Not only is this the first time a software engineering project has won the award, it’s also a first for a project from Victoria University of Wellington. While Jack is no longer involved in the project, the web system he developed is 70 per cent of the way to being commercially marketable and is ready for someone to pick it up and run with it. And Jack is chuffed with the end result. “Towards the end of the project I got a letter from a contractor on the Kapiti Coast saying they’d tested the system and really wanted something like it,” he says. “That really helped validate what I’d done. It also brought home the fact this wasn’t just a uni project – it has real-life applications.”

As for the future, Jack doesn’t have any set views about what field of software engineering he wants to pursue. For now, he’s keen to get stuck into his projects at Xero, keep on learning and see where the work takes him. 

What I love about software engineering is the ability to create anything you want out of nothing. The only limit is your imagination, which is pretty cool.

Over the course of a year, on top of full-time study and virtually single-handedly, Jack Robinson designed a web application that’s being touted as a game-changer for the highly specialised field of traffic management.

The project was carried out as part of Jack’s final-year project for a Bachelor of Engineering with Honours in Software Engineering at Victoria University of Wellington. As the sole developer on the project, Jack – who’s now a graduate developer with accounting software company Xero in Wellington – worked with Taupo-based traffic management consultancy Coneheads. 

“They told me roughly what they wanted,” Jack says. “They knew what problem they wanted to solve. But they didn’t know what the solution would look like and how it would work. This gave me quite a bit of freedom to develop a solution myself. I was given a clean slate.”

The task at hand was to build a web system that would improve what’s known as temporary traffic management plans – 10-page documents that roading contractors need to submit to the local council before beginning roadworks. The plans cover everything from how the site will be monitored at night, to how far down the road traffic signallers need to be positioned to warn incoming vehicles.

Jack Robinson

It’s a highly regimented process that must conform with the NZ Transport Agency’s (the Transport Agency) Code of Practice, a 500-page document of legalese that codifies the various rules around what needs to be included in traffic management plans. The problem was, as Coneheads saw it, due to the sheer size of the document and complexity of what was required, contractors weren’t filling out the applications correctly. This was delaying turnaround times for processing the forms and holding up work. 

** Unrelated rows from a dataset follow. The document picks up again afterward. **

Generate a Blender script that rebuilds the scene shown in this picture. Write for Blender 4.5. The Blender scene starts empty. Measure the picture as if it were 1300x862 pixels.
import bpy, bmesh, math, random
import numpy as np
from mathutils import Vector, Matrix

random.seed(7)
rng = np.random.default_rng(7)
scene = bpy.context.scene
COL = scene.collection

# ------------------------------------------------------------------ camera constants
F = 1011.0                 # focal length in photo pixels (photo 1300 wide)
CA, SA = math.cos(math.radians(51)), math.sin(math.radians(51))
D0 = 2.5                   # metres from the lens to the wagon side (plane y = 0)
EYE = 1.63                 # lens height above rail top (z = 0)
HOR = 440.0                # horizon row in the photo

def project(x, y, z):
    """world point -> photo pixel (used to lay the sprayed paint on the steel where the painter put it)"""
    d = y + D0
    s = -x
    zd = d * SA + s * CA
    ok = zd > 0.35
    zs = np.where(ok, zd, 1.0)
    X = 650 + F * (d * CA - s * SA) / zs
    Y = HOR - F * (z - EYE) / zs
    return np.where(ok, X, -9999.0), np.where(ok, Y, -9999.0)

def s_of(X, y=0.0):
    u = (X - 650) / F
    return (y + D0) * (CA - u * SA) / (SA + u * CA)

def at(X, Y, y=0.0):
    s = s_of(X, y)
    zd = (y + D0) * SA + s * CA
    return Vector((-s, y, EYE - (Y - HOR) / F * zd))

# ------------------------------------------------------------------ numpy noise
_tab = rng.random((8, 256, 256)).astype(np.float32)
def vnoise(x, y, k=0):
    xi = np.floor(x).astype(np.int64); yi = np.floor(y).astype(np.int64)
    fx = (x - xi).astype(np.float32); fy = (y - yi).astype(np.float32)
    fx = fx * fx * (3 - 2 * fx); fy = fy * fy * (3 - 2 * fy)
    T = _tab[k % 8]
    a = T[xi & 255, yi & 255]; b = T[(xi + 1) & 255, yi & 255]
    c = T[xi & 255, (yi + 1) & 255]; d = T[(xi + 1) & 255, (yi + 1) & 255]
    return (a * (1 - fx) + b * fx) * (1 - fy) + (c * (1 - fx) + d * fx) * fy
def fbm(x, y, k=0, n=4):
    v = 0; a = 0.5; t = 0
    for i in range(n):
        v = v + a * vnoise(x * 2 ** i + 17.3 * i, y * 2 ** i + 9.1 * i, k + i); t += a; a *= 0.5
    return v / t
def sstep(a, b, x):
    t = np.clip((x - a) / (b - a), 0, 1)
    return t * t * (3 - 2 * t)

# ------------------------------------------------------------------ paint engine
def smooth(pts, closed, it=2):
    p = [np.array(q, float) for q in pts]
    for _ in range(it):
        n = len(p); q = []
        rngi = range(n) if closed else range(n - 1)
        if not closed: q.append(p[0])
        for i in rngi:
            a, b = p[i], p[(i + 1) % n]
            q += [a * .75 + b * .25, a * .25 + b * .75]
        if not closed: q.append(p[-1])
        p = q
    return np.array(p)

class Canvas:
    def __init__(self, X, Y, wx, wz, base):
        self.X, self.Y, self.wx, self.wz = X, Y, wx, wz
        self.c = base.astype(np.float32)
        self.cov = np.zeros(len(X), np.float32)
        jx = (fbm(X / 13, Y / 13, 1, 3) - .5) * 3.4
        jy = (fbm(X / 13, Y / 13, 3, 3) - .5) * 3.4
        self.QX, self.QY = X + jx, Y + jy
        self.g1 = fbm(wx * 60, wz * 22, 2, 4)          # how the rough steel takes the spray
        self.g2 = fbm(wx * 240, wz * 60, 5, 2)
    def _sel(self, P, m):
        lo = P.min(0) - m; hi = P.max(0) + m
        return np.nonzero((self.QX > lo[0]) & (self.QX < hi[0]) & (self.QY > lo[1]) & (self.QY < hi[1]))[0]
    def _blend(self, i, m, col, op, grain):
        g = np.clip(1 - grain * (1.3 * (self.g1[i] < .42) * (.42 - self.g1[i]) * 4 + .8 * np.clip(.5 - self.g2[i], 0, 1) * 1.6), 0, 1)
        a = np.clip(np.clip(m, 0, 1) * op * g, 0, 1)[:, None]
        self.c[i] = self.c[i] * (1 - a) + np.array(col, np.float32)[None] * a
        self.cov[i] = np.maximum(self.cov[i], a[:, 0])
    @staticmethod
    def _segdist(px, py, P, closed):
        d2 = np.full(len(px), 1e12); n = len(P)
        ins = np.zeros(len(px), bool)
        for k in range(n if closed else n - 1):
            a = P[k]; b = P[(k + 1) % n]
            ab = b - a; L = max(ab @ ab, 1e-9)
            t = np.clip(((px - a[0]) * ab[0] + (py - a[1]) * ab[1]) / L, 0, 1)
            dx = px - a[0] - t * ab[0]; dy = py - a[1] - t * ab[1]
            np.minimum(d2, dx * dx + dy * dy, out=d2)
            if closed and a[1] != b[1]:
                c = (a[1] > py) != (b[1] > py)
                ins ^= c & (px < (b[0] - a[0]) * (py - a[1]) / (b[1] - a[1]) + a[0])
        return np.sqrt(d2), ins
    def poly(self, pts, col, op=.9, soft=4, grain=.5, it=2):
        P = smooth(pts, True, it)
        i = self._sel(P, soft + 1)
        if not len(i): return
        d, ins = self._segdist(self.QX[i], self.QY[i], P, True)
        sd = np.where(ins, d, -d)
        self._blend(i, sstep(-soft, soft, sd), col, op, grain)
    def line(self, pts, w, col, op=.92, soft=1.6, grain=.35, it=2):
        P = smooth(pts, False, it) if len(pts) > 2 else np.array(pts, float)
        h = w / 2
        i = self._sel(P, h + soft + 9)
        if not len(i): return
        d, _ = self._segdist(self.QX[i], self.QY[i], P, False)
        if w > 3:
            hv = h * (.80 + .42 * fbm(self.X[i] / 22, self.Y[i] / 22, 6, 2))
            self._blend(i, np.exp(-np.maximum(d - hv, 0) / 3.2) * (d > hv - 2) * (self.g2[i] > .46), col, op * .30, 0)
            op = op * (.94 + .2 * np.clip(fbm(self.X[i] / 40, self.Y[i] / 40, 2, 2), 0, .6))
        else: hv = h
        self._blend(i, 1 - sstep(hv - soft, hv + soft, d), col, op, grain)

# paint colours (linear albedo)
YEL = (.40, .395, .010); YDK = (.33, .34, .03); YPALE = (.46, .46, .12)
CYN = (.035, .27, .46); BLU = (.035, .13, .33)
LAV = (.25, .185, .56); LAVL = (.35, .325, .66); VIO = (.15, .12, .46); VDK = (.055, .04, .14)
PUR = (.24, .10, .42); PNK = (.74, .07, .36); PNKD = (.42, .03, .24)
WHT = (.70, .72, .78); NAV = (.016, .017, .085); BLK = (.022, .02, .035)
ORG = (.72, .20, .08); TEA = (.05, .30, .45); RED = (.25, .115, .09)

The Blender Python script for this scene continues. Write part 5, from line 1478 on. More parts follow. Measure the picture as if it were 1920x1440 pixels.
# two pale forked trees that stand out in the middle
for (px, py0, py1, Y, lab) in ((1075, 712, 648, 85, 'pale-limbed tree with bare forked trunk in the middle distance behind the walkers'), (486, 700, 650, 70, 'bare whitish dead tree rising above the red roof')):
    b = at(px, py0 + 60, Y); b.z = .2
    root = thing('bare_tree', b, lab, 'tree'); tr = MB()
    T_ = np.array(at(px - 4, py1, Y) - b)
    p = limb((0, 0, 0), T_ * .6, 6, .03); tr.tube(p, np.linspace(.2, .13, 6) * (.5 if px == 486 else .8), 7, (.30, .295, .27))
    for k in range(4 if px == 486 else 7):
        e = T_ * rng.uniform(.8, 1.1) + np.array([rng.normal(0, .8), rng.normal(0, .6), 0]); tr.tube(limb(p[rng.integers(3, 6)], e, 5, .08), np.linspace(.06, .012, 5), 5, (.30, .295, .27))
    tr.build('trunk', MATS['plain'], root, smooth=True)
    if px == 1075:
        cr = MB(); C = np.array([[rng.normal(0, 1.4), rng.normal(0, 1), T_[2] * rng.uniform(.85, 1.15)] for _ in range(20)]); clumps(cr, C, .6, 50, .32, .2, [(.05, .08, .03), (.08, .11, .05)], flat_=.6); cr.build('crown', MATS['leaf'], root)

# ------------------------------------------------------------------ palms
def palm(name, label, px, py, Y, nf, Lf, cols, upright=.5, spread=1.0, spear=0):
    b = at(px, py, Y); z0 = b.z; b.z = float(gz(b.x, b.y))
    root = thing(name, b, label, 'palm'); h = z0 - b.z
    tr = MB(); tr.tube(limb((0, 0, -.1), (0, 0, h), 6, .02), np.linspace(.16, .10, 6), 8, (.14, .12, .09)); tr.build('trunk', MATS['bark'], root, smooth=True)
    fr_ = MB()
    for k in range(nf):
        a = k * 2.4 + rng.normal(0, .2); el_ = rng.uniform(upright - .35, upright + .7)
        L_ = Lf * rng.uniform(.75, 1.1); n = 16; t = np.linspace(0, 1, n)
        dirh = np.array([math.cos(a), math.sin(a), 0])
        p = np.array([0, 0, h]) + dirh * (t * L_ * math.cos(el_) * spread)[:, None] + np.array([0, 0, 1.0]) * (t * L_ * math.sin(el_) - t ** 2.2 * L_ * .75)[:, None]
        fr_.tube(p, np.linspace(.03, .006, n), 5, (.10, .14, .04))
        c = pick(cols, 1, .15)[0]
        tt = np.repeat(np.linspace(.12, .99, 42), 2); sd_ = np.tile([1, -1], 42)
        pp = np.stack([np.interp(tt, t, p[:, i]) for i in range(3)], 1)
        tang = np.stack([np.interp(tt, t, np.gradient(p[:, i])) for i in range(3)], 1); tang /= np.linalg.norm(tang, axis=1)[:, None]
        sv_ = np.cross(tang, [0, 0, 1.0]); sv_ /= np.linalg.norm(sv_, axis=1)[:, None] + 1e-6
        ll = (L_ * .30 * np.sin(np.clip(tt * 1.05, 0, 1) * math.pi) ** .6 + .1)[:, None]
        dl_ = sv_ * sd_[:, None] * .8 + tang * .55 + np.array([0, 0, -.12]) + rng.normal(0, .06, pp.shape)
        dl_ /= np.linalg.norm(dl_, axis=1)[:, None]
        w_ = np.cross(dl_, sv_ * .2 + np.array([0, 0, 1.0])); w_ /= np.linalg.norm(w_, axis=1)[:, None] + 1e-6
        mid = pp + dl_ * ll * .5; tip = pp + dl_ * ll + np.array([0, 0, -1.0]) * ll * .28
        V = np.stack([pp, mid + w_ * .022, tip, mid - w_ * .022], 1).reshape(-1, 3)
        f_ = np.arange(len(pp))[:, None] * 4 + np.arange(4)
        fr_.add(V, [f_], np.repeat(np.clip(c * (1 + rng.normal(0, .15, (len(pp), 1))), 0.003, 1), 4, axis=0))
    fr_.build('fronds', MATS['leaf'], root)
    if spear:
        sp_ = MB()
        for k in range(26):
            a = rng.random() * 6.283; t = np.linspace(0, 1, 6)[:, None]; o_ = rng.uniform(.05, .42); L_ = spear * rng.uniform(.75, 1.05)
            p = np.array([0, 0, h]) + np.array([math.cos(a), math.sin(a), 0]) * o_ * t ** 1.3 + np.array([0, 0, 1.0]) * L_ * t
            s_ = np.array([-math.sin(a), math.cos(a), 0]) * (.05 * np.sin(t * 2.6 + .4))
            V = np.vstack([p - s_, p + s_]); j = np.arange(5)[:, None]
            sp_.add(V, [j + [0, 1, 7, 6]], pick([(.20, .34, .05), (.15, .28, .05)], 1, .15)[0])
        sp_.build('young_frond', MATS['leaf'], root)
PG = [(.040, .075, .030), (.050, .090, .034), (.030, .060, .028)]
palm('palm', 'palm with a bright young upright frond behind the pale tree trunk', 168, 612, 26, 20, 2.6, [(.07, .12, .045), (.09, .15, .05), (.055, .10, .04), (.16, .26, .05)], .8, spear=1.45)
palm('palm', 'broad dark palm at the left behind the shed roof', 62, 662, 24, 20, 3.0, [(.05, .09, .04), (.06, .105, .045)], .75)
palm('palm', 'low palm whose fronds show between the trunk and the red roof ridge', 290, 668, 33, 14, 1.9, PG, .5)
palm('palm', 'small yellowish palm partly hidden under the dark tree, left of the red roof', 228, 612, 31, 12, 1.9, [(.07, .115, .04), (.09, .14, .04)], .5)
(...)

A key requirement in the forms is to provide diagrams of the proposed worksite. “But more often than not,” says Jack, “these were being hand-drawn or done in Microsoft Paint, so they didn’t accurately represent what the proposed worksite looked like. My project is about allowing contractors to complete the application more easily, as well as to define their worksites using Google-map style diagrams. This would mean they’d be able to readily generate detailed information about the site, such as road width, how often cars use the road, where the driveways are located – things like that. It’s about giving contractors more of a contextual overview of their worksite, rather than turning up and having something that doesn’t represent the site at all.”

Jack says one of the difficulties was making sure his design referenced and adhered to the Transport Agency’s Code of Practice. “I basically ran most of what I developed off that,” he says. 

Endless options

Any given worksite is variable in so many ways. To deal with this, Jack obtained data from the Transport Agency and the Taupo District Council about all the known values that dictate the possible ways sites are defined. “When you’re designing a bridge, say, you have known variables – the volume of traffic, the weight of cars, the set features that need to be added to the bridge. Programming isn’t like that.” He explains it by using Channing Walton’s anology of making someone a cup of tea  and the seemingly endless list of options that entails – from choosing the cup size to its colour, whether it’s with or without a saucer, to what sort of tea bag and so on. “That’s a good example of what software development is – how we do it and what we use to get there,” Jack says. “Software engineering is about coming up with solutions to manage complexity.”

Like all software engineers, Jack says, “I went to uni to do video games”. But he ended up doing software engineering for the simple reason he’d always been fascinated with computers and how they worked.